The size of the balloon was also quite large. Beneath it was a payload of solar panels and possibly other equipment. It was reported to be as big as two or three single deck buses.

The US military also maintained the Chinese balloon “has the ability to manoeuvre” – suggesting that it was not simply being blown by the wind.

In addition, once its presence had been publicly announced, the size meant the craft could be seen from the ground.

Footage of the balloon flooded the internet and US news media followed its track as it moved eastward.

The public was concerned. Some under its flight path said in online posts that they would try to shoot it down themselves. Some Republican politicians posted pictures of themselves with guns pointed up towards the sky.

On Saturday, a sheriff’s office in South Carolina warned on Twitter: “Don’t try to shoot it!! Your rifle rounds WILL NOT reach it. Be responsible. What goes up will come down, including your bullets.”

Politically the balloon presented significant problems for the Biden administration.

For some reason many on the right are fixated on China and perceived threats to the US in a way which they are not with Russia, for example.

Hardly a day goes by without some Republican figure making claims about business links between the Biden family and China.

A key Republican message is that the US must be tougher with China.

A series of Republicans contended the balloon incursion made the country look weak. They demanded to know why US president Joe Biden had not ordered the balloon to be shot down immediately.

On Saturday, Biden said that on Wednesday when briefed about the balloon he had ordered the Pentagon to shoot it down “as soon as possible”.

“They decided that the best time to do that was as it got over water.”

Austin said that “US military commanders had determined downing the balloon while over land posed an undue risk to people across a wide area due to the size and altitude of the balloon and its surveillance payload”.

So what are the consequences from the whole balloon affair?

In the first instance the US intelligence is likely to soon have in its possession whatever parts of the balloon and its cargo – including any technology – that survived the fall into the sea.

The US navy and coast guard cordoned off the area immediately. A salvage vessel is expected to try scoop up whatever is found, and this will be brought to a laboratory in Virginia for analysis.

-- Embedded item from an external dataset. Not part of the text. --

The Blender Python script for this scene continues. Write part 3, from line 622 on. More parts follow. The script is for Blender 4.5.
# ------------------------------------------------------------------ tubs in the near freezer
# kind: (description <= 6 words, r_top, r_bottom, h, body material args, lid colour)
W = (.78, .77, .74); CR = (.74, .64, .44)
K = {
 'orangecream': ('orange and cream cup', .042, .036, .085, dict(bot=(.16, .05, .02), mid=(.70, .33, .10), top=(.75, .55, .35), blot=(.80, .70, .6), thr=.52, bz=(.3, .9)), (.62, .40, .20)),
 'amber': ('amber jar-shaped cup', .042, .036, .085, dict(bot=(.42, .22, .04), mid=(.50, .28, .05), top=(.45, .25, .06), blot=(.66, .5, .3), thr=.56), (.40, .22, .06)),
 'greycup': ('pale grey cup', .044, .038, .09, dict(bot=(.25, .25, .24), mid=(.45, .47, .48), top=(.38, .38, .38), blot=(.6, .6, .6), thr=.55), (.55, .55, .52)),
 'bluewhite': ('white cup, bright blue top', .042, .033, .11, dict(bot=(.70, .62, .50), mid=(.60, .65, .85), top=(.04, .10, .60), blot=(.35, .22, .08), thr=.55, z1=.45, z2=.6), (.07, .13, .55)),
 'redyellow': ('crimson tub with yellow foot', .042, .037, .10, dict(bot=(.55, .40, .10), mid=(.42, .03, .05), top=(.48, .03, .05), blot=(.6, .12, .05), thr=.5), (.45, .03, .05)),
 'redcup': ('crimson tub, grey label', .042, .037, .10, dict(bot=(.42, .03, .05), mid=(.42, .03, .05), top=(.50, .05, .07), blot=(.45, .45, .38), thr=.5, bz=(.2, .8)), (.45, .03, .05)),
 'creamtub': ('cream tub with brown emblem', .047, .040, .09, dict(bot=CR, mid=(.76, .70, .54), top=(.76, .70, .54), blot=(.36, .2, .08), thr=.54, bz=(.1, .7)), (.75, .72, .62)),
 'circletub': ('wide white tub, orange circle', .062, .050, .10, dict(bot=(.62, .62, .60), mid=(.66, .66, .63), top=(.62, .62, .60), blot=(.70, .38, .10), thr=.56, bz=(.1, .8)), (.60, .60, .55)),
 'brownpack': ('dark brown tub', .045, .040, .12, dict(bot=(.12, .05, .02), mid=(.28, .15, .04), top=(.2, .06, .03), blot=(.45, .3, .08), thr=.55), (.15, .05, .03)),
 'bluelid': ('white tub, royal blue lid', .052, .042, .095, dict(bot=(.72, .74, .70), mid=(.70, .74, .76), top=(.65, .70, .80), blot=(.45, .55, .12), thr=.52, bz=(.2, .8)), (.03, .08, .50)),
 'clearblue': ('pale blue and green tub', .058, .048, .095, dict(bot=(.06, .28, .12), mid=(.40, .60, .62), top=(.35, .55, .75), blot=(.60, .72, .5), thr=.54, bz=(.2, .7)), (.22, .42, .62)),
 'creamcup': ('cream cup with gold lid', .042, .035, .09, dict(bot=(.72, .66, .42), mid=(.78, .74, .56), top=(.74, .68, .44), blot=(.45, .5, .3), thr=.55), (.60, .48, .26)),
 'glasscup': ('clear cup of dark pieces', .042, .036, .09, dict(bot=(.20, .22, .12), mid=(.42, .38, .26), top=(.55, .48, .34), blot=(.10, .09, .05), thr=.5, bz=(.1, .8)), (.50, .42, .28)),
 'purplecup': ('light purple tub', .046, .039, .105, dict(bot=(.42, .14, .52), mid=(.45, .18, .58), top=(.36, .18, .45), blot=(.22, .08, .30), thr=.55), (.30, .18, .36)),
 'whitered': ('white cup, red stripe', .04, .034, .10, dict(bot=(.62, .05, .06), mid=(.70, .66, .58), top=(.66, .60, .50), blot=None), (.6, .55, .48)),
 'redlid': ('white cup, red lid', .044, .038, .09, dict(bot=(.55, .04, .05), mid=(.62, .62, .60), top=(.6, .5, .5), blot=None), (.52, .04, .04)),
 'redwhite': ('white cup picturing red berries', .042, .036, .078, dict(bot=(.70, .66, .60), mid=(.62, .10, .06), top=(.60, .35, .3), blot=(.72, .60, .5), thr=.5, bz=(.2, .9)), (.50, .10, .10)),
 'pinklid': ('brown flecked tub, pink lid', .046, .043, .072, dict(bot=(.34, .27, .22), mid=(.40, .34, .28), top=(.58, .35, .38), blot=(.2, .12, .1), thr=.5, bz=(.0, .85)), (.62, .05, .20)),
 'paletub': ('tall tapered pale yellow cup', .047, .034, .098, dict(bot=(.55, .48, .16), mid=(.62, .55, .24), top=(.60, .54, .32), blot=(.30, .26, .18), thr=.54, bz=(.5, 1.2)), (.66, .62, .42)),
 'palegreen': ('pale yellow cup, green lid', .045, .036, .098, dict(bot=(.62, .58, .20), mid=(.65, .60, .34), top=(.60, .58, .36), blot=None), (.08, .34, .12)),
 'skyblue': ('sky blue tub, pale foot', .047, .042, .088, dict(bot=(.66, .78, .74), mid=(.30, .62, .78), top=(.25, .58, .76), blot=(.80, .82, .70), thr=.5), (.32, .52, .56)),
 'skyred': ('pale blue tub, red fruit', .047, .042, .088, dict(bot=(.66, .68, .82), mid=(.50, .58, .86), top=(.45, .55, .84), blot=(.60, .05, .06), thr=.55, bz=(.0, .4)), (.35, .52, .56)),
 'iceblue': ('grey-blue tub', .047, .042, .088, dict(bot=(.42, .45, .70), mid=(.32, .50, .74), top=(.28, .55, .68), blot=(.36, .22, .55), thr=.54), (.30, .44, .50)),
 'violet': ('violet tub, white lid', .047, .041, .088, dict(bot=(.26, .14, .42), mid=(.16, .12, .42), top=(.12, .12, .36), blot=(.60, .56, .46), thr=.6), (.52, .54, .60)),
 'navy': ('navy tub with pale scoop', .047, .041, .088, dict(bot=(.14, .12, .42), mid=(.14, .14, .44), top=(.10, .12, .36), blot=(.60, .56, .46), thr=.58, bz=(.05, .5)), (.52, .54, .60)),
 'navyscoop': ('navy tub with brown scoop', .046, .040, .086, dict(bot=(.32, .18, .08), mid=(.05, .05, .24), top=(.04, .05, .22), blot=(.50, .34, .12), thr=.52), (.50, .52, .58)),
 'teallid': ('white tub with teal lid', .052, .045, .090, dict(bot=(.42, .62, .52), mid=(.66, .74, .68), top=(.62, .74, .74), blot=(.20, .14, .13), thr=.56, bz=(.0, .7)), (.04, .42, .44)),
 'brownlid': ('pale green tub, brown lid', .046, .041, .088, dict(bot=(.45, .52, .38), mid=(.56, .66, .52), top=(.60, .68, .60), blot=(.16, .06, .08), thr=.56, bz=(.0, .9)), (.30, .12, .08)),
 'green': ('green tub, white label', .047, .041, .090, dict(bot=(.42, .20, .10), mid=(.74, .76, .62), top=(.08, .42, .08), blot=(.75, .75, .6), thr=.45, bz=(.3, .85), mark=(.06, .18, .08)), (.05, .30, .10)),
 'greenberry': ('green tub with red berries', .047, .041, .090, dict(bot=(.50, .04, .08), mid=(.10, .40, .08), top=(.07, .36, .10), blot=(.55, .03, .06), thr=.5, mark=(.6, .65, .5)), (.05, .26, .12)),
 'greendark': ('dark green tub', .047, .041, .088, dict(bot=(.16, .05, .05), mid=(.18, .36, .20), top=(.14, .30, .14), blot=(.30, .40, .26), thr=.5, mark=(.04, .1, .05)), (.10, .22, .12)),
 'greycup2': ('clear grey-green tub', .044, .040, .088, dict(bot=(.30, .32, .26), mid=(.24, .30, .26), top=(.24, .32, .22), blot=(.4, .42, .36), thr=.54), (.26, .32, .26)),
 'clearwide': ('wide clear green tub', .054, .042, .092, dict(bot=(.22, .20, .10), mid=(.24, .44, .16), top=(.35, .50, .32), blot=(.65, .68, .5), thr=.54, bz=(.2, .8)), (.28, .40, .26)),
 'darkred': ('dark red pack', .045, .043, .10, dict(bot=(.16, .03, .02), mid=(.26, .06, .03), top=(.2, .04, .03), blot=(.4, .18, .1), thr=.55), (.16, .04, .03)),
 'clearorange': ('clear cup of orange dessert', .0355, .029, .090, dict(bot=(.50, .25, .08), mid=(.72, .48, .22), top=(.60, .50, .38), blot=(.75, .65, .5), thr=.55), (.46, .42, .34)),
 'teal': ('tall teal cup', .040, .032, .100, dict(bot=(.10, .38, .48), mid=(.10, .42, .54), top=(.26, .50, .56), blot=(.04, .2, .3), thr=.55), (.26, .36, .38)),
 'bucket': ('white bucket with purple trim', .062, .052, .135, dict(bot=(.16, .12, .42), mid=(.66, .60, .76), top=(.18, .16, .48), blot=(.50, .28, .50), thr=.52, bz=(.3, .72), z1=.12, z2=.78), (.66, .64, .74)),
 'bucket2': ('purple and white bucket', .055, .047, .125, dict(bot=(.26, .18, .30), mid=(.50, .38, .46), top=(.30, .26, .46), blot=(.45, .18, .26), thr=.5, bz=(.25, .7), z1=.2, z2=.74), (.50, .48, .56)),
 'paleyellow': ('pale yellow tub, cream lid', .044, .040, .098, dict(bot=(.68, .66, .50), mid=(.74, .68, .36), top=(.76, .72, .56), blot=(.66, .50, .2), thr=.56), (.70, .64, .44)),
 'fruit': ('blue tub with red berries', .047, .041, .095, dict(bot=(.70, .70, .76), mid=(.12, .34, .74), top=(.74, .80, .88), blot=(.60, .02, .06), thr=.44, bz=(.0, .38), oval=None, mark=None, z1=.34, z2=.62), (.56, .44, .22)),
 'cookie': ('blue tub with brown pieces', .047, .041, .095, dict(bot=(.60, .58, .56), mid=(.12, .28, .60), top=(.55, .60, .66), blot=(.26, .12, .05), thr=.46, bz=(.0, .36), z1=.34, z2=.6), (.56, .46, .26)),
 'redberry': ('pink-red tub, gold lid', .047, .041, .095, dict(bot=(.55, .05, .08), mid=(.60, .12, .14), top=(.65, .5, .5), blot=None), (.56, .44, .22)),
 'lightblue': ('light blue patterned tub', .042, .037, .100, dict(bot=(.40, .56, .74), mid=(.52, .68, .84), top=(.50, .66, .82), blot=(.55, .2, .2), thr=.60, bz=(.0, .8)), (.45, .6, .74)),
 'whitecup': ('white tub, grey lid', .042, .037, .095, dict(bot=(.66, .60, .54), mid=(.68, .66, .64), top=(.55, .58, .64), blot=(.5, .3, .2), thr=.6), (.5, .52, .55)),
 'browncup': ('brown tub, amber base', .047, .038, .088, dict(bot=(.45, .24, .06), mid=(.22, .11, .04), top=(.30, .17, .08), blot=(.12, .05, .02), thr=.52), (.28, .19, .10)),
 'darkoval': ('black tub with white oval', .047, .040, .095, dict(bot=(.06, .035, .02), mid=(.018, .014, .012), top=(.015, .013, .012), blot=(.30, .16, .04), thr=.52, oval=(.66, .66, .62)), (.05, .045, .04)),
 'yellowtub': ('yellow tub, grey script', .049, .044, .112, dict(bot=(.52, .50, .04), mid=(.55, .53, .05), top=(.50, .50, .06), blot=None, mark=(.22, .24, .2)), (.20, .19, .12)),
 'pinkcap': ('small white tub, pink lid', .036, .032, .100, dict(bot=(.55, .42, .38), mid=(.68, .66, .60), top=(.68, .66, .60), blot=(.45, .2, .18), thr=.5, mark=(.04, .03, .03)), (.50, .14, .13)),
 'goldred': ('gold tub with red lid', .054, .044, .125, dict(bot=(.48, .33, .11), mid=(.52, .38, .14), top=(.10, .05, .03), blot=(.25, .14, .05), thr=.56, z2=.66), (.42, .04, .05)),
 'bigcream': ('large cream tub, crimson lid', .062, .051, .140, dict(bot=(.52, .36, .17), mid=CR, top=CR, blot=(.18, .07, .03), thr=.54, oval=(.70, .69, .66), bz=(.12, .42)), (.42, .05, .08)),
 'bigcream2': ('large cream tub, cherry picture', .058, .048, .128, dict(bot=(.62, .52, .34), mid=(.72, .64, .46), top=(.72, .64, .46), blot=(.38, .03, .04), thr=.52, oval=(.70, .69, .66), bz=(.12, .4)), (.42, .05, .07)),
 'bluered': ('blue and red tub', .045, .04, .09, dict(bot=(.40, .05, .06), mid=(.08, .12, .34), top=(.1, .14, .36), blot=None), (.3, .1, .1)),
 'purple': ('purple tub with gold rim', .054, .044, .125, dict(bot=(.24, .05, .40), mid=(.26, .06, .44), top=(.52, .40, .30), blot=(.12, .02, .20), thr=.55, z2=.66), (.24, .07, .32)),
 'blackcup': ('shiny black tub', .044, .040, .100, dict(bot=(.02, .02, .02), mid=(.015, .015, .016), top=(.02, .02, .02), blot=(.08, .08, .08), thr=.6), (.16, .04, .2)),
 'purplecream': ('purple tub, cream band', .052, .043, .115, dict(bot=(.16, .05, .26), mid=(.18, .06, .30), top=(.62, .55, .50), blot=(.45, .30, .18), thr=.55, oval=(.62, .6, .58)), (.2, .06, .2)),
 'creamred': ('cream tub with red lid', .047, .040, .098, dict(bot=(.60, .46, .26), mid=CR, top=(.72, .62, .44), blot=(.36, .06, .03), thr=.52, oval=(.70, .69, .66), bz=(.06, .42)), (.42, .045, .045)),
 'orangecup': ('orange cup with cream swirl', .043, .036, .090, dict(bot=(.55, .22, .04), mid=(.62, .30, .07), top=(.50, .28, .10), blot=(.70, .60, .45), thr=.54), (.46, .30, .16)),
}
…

The president will still face strong criticism from his Republican opponents. The balloon may have been shot down but his critics argue this was not done soon enough.

Republicans control the House of Representatives and there may well be hearings to scrutinise the actions of the White House and the Pentagon.

Perhaps more consequential will be the implications for relations with Beijing.

The US openly views China as its main strategic competitor.

The State Department last week described the relationship between the US and China as “the most consequential and complex” on the planet.

Relations between the two powers have been tense for some time, particularly over Taiwan, restrictions on technology exports and security issues.

At a meeting last November Biden and Chinese leader Xi Jinping agreed to keep open lines of communications. The Blinken visit formed a key part of that commitment.

Before the balloon controversy, some US China experts suggested relations might be improving and that Beijing was showing more “something of a marginal course correction to pragmatism” as it sought to address its own internal economic and other issues.

The questions academics, the State department and the White House will now have to consider is if this was a Chinese spying mission, why would Beijing have wanted to undertake it just before Blinken was due to arrive.